TOUTES LES MODALITÉS D’EPC ONT FAVORISÉ L’ACCROISSEMENT DES TIGES
Pour les trois essences dominantes, toutes les modalités d’EPC ont augmenté la croissance diamétrale : l’accroissement annuel moyen des diamètres à hauteur de poitrine (DHP) était de 60 à 107 % supérieur au témoin, selon les modalités et l’espèce.
Bouleau jaune : 61 à 107 % • Bouleau à papier : 63 à 94 % • Sapin baumier : 60 à 74 %
Pour les bouleaux, ces gains en croissance diamétrale se sont répercutés sur le diamètre moyen quadratique2, qui était de 20 à 29 % plus élevé dans les EPC systématiques que dans les témoins. Le diamètre moyen quadratique des EPC puits ne différaient pas des témoins. La longueur de fût (évaluée par la hauteur de la première branche vivante) était toutefois de 23 à 31 % plus faible pour le bouleau à papier et de 30 à 34 % plus faible pour le sapin baumier dans les variantes systématiques que dans les témoins. Les fûts des arbres des variantes puits ne présentent pas de différence avec les arbres non éclaircis. Cependant, les bouleaux de cette modalité ont été élagués sur un tiers de leur hauteur lors de l’éclaircie. Cet élagage visait à éliminer les mauvaises fourches et les grosses branches basses.

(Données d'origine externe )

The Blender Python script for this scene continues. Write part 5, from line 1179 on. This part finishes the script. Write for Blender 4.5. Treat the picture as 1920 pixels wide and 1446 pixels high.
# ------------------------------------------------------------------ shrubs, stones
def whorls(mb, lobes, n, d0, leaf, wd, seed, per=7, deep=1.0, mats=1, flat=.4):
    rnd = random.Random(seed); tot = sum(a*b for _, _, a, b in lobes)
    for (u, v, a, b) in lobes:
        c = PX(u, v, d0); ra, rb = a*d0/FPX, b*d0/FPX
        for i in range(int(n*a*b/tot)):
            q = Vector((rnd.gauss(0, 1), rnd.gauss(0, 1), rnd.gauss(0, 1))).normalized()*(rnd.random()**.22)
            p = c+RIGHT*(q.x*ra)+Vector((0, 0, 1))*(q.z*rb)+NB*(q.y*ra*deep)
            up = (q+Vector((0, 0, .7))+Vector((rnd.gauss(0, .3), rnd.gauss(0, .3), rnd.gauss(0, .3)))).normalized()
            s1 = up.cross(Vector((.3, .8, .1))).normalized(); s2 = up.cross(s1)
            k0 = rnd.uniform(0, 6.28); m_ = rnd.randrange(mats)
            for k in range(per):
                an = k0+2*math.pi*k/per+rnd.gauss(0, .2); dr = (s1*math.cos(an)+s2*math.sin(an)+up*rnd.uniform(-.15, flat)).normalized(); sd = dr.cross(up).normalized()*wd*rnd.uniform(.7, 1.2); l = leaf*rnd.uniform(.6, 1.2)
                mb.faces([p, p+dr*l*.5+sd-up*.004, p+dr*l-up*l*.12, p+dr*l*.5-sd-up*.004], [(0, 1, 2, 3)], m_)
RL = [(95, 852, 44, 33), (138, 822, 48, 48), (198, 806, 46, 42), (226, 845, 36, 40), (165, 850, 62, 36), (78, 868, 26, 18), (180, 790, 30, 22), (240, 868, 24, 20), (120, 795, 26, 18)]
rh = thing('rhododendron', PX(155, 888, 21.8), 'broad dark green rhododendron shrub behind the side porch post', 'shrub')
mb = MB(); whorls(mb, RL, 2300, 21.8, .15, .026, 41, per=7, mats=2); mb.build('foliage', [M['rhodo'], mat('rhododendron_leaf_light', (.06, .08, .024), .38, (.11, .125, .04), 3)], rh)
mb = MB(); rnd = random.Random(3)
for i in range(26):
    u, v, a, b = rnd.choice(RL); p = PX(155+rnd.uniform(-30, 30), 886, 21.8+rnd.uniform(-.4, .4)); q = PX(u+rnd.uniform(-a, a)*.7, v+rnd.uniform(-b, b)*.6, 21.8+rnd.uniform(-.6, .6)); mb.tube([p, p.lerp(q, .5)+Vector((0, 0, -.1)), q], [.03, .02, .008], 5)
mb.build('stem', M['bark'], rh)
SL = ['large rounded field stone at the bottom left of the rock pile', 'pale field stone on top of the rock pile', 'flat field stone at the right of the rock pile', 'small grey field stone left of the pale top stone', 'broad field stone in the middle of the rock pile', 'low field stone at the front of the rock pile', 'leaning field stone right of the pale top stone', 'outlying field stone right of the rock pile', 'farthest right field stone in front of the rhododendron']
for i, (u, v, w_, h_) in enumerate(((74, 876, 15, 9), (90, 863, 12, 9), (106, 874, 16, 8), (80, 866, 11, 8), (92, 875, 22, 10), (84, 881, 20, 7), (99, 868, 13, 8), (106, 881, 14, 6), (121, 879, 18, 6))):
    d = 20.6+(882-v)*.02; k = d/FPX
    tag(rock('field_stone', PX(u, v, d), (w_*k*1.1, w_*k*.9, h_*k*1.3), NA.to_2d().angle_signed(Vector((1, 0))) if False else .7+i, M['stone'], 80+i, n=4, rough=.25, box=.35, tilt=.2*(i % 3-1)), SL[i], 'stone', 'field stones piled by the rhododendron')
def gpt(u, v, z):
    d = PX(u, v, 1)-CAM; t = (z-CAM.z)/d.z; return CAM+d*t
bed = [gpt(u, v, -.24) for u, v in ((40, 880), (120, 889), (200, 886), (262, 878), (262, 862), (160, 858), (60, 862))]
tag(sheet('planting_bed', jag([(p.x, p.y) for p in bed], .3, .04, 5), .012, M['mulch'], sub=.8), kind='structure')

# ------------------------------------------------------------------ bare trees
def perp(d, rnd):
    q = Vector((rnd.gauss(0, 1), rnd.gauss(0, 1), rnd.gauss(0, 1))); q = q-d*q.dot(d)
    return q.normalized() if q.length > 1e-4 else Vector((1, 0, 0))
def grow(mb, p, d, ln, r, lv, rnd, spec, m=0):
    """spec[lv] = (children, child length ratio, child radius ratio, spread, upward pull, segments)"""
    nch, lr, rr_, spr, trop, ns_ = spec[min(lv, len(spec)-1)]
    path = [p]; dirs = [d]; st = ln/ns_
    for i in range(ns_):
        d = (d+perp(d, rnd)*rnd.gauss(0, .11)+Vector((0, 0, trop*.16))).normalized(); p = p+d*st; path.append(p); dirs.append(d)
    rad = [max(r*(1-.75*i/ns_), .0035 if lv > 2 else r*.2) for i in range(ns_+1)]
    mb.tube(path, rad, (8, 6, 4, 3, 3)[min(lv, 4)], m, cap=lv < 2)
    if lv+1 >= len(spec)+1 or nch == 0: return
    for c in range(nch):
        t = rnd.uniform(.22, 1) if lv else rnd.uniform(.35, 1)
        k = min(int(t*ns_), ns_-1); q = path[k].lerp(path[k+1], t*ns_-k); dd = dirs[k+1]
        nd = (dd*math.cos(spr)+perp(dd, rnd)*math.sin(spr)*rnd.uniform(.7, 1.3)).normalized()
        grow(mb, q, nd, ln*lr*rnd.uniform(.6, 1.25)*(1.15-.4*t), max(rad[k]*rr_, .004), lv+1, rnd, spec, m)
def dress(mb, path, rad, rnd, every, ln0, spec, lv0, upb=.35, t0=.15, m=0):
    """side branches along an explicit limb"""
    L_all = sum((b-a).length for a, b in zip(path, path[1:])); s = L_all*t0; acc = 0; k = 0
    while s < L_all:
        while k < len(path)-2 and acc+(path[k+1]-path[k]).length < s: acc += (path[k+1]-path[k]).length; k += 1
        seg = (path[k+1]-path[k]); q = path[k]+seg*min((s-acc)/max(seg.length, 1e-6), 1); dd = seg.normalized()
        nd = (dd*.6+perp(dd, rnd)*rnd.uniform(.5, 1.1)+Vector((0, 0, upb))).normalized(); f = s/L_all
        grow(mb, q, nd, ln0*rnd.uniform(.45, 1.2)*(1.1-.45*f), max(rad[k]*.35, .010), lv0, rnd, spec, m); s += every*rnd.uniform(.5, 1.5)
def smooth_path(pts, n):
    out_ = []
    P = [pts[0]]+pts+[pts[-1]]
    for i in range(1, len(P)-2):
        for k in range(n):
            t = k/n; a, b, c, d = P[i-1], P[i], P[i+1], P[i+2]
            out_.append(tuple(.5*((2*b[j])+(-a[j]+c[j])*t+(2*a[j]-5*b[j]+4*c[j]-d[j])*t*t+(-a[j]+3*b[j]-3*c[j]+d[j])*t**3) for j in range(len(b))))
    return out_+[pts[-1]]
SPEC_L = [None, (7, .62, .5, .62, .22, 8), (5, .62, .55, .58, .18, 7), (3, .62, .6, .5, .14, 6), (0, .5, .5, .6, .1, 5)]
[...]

LES MODALITÉS VISANT UNE PRODUCTION MIXTE SE RAPPROCHENT DE LA TRAJECTOIRE NATURELLE DES PEUPLEMENTS
Pour évaluer l’évolution de la composition depuis la réalisation de l’EPC, nous avons utilisé une courbe de réponse principale. Cette analyse permet de comparer la composition des peuplements traités à celle des témoins (Figure 2). Plus la distance est grande entre deux lignes, plus leur composition en essence diffère. Ici, les traitements avec objectif de production mixte (Syst-M et Puits-M) se rapprochent du témoin avec le temps, un résultat qui s’expliquerait par l’autoéclaircie des témoins. Cependant, la composition des traitements avec objectif de production résineuse (Syst-R) ou feuillue (Puits-F) reste distincte des témoins, même 15 ans après éclaircie. Sur la Figure 2, le positionnement des lignes de traitement par rapport aux essences indique les essences qui y sont associées. Par exemple, le traitement Puits-F est caractérisé par sa composition en bouleaux, alors que le traitement Syst-R a une plus grande proportion de sapin baumier.
DES GAINS D’ACCROISSEMENT TOUT EN CONSERVANT LA COMPOSITION MIXTE DES PEUPLEMENTS
Selon ces résultats, il semblerait que l’EPC peut générer des gains d’accroissement en peuplement mixte, tout en imitant la dynamique naturelle, ce qui soutient son application dans un contexte d’aménagement écosystémique. Bien que les variantes d’EPC aient fourni des gains similaires, la variante systématique a permis d’obtenir des gains en diamètre moyen quadratique. Cette variante était toutefois liée à de plus courtes longueurs de fût, ce qui pourrait avoir un effet à long terme sur la qualité des bois produits, bien que le traitement d’élagage des feuillus limite nos conclusions. Notre étude démontre également que les bénéfices de l’EPC peuvent être obtenus en conservant la composition mixte des peuplements, ce qui pourrait consolider leur capacité d’adaptation face aux changements climatiques. Des études futures viseront à confirmer ces résultats dans des peuplements mixtes de composition différente.
2 Le diamètre moyen quadratique est une mesure de tendance centrale calculée à partir de la surface terrière, qui représente le diamètre moyen des arbres, en donnant un poids plus important aux arbres à fort diamètre.